THE TAKING OF PELHAM 123 AT CINEGEAR

The activities started early on Saturday the 6th with several seminars, master classes, and presentations by key members of the industry. The vendor exhibit areas were crowded by the attending public inquiring about products and services. The site looked like a tribute to the choreography of a Busby Berkeley film with so much in-sync movement and functionality together under one roof. Sky high zooming towering cranes, moving dollies, up and down jibs, steadicams flying about, floating lighting balloons, camera cars, tingling lighting pattens and hundreds of people moving about sharing a common bond for motion picture production.


Two of the many outstanding seminars at CINEGEAR, I could attend were The Taking of Pelham 123, and A Dialogue with the BSC and ASC Cinematographers.

The Taking of Pelham 123 was moderated by Bob Fisher and presented a dissection of the anatomy of the remake of the original film and shooting styles of two directors of photography, the veteran master Owen Roizman, ASC and the younger and talented, Tobias Schliesser, ASC. Owen Roizman was the cinematographer of the original film directed by Joseph Sargent and Tobias Schliesser was the cinematographer of the remake helmed of Tony Scott.


I still remember the day when I saw the original film in a cramped Times Square theater, I was taken by the dynamic directorial pace, the motley crew cast of characters and the fluid cinematography that took place in such confining location. The action scenes inside New York City subway cars and tunnels of my neighborhood prompted to investigate how such action movies where made.


Tobias Schliesser ASC, Bob Fisher and Owen Roizman, ASC.

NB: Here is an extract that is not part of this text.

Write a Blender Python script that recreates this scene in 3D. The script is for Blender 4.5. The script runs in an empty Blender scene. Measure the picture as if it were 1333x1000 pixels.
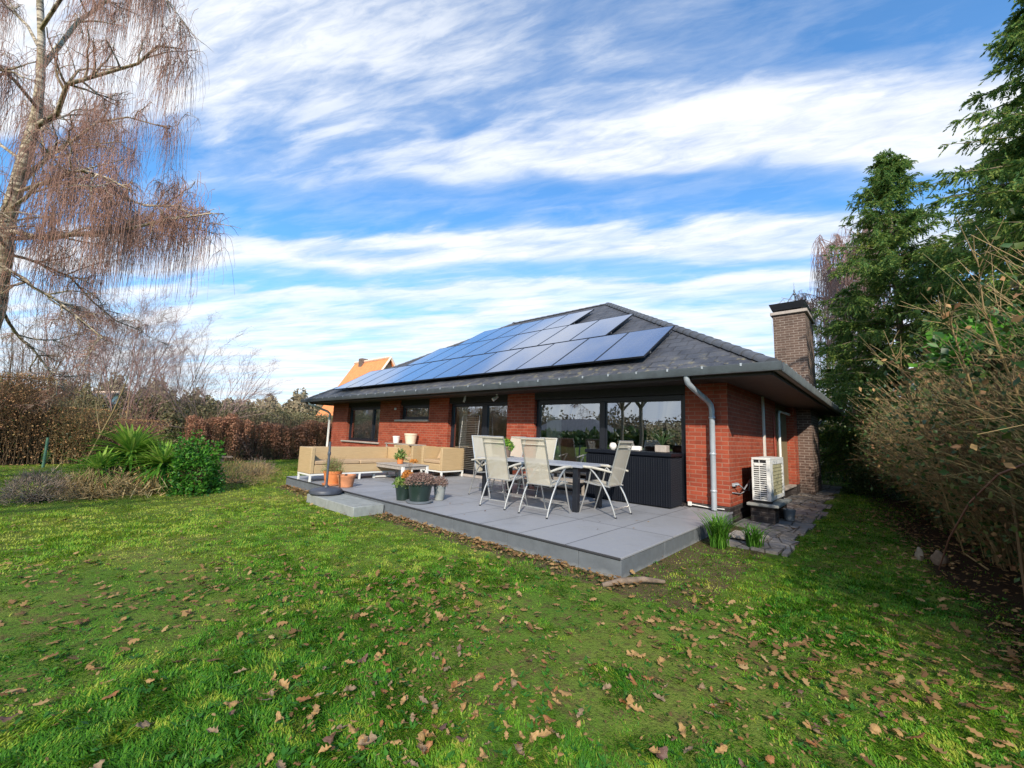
import bpy, math, random
import numpy as np
from mathutils import Vector, Matrix
rnd = random.Random(7); R = np.random.RandomState(11)
sc = bpy.context.scene; COL = sc.collection
PI = math.pi
G0 = -0.23            # lawn level; the terrace top is z = 0
# ------------------------------------------------------------------ camera
F_PX, YAW, PIT, ROL = 537.2, 0.738, 0.1234, 0.0344
CAM = np.array([2.261, -8.703, 1.299])
fwd = np.array([-math.sin(YAW)*math.cos(PIT), math.cos(YAW)*math.cos(PIT), math.sin(PIT)])
rgt = np.array([math.cos(YAW), math.sin(YAW), 0.0]); up = np.cross(rgt, fwd)
rgt, up = math.cos(ROL)*rgt + math.sin(ROL)*up, -math.sin(ROL)*rgt + math.cos(ROL)*up
cd = bpy.data.cameras.new('camera'); cam = bpy.data.objects.new('camera', cd); COL.objects.link(cam)
cd.sensor_width = 36; cd.lens = F_PX/1333*36; cd.clip_start = 0.05; cd.clip_end = 3000
M4 = Matrix.Identity(4)
for i in range(3):
    M4[i][0] = rgt[i]; M4[i][1] = up[i]; M4[i][2] = -fwd[i]; M4[i][3] = CAM[i]
cam.matrix_world = M4; sc.camera = cam
def at(px, py, d):      # survey helper: where a sight line stands at a measured distance
    return CAM + d*(fwd + rgt*(px-666.5)/F_PX + up*(500-py)/F_PX)
# ------------------------------------------------------------------ materials
class NT:
    def __init__(s, name):
        s.m = bpy.data.materials.new(name); s.m.use_nodes = True
        s.t = s.m.node_tree; s.t.nodes.clear()
        s.out = s.n('ShaderNodeOutputMaterial')
    def n(s, typ, **kw):
        nd = s.t.nodes.new(typ)
        for k, v in kw.items():
            if k in nd.inputs: nd.inputs[k].default_value = v
            else: setattr(nd, k, v)
        return nd
    def l(s, a, b): s.t.links.new(a, b)
    def math(s, op, a, b=None, clamp=False):
        nd = s.t.nodes.new('ShaderNodeMath'); nd.operation = op; nd.use_clamp = clamp
        for i, v in enumerate((a, b)):
            if v is None: continue
            if isinstance(v, (int, float)): nd.inputs[i].default_value = v
            else: s.l(v, nd.inputs[i])
        return nd.outputs[0]
    def mix(s, fac, a, b, blend='MIX'):
        nd = s.t.nodes.new('ShaderNodeMix'); nd.data_type = 'RGBA'; nd.blend_type = blend
        for i, v in ((0, fac), (6, a), (7, b)):
            if isinstance(v, (int, float)): nd.inputs[i].default_value = v
            elif isinstance(v, tuple): nd.inputs[i].default_value = (*v, 1) if len(v) == 3 else v
            else: s.l(v, nd.inputs[i])
        return nd.outputs[2]
    def noise(s, vec, scale, detail=4, rough=.55, dist=0.0):
        nd = s.n('ShaderNodeTexNoise'); nd.inputs['Scale'].default_value = scale
        nd.inputs['Detail'].default_value = detail; nd.inputs['Roughness'].default_value = rough
        nd.inputs['Distortion'].default_value = dist
        if vec is not None: s.l(vec, nd.inputs['Vector'])
        return nd.outputs['Fac']
    def ramp(s, fac, pts):
        nd = s.n('ShaderNodeValToRGB'); cr = nd.color_ramp
        while len(cr.elements) > 1: cr.elements.remove(cr.elements[-1])
        cr.elements[0].position = pts[0][0]; c = pts[0][1]; cr.elements[0].color = (*c, 1) if isinstance(c, tuple) else (c, c, c, 1)
        for p, c in pts[1:]:
            e = cr.elements.new(p); e.color = (*c, 1) if isinstance(c, tuple) else (c, c, c, 1)
        s.l(fac, nd.inputs[0]); return nd.outputs[0]
    def pos(s): return s.n('ShaderNodeNewGeometry').outputs['Position']
    def obj(s): return s.n('ShaderNodeTexCoord').outputs['Object']
    def bsdf(s, col, rough=.6, metal=0, bump=None, bstr=.3, bdist=.01, spec=.5):
        b = s.n('ShaderNodeBsdfPrincipled')
        if isinstance(col, tuple): b.inputs['Base Color'].default_value = (*col, 1)
        else: s.l(col, b.inputs['Base Color'])
        if isinstance(rough, (int, float)): b.inputs['Roughness'].default_value = rough
        else: s.l(rough, b.inputs['Roughness'])
        b.inputs['Metallic'].default_value = metal; b.inputs['Specular IOR Level'].default_value = spec
        if bump is not None:
            bn = s.n('ShaderNodeBump'); bn.inputs['Strength'].default_value = bstr; bn.inputs['Distance'].default_value = bdist
            s.l(bump, bn.inputs['Height']); s.l(bn.outputs[0], b.inputs['Normal'])
        return b
    def done(s, sh): s.l(sh.outputs[0], s.out.inputs[0]); return s.m

def simple(name, col, rough=.6, metal=0, var=.25, scale=6, bstr=.15, spec=.5):
    t = NT(name); p = t.obj(); nz = t.noise(p, scale, 5, .6); nf = t.noise(p, scale*9, 3, .6)
    dark = tuple(c*(1-var) for c in col); lite = tuple(min(1, c*(1+var)) for c in col)
    c = t.mix(t.ramp(nz, [(.3, 0.), (.7, 1.)]), dark, lite)
    c = t.mix(.25, c, t.mix(nf, dark, lite))
    return t.done(t.bsdf(c, rough, metal, nf, bstr, .004, spec))

def leafmat(name, cols, rough=.6, trans=.35, scale=1.2, spec=.3):
    # cols: colours spread over the leaves by a per-leaf random value and a slow noise
    t = NT(name); a = t.n('ShaderNodeAttribute', attribute_name='rnd').outputs['Fac']
    nz = t.noise(t.pos(), scale, 3)
    f = t.math('ADD', t.math('MULTIPLY', a, .75), t.math('MULTIPLY', t.math('SUBTRACT', nz, .42), .6), True)
    c = t.ramp(f, [(i/(len(cols)-1), cc) for i, cc in enumerate(cols)])
    b = t.bsdf(c, rough, 0, spec=spec)
    if trans <= 0: return t.done(b)
    tr = t.n('ShaderNodeBsdfTranslucent'); t.l(c, tr.inputs[0])
    mx = t.n('ShaderNodeMixShader'); mx.inputs[0].default_value = trans
    t.l(b.outputs[0], mx.inputs[1]); t.l(tr.outputs[0], mx.inputs[2]); return t.done(mx)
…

"It was a single Panavision camera shoot on Kodak 100 ASA negative stock on top of a dolly and I used anamorphic lenses. No storyboards, no special effects and I relied only on the available electrical power offered by the MTA (Manhattan Transit Authority). The film was pre-flashed at 20% with an optical printer and processed photochemically and I approved the dailies at the lab every day before coming to the underground set".

"I used the train overhead fluorescents and the tunnel tungsten illumination to my advantage coupled it with several inkys, tweenis, babys, juniors and 500 watts photofloods. Due to budget and insurance constraints, our electrical power was provided by the city and our lighting package was basic. For example, I used the car electrical out lets to fire our rigged 1oo watts inky fixtures bounced into dentist mirrors and the car available fluorescent overheads for the close ups and eye lighting".


In contrast, Tobias Schliesser ASC, lit the set for Tony Scott using the latest technology in fluorescent and tungsten lighting. The camera setup was a multi-camera setup or EFP style using Kodak 500T film stock on Panavision cameras tethered to a video village, covering every aspect of the performance while Tony Scott commanded the framing and moves via headset. Another big difference in the shooting style of the two films was the choice of lenses. Tobias Schliesser used Super 35 aspect ratio on faster Primo zooms and high speed primes lenses from his arsenal to capture the distinctive look that matches the fast pace of the edited storyline.

"I was there to make sure that the highly storyboarded and choreographed set was properly illuminated. We discussed every single move and lighting scheme prior our working day. Tony sketches very detailed storyboards and follow them as much as possible but I never stayed on the video village while the shooting, but in the middle of the action, close to the camera operators making constant lighting adjustments for such complicated coverage". The processing of the resulting exposed film was photochemical and scanned to a digital workflow for DI colorizing and other pertinent adjustments.


After the fantastic conversation with these three masters of their craft, I am looking forward again to sit in a dark theater to revisit the emotion I felt once for 90 minutes and watch the remake this classic New York City thriller.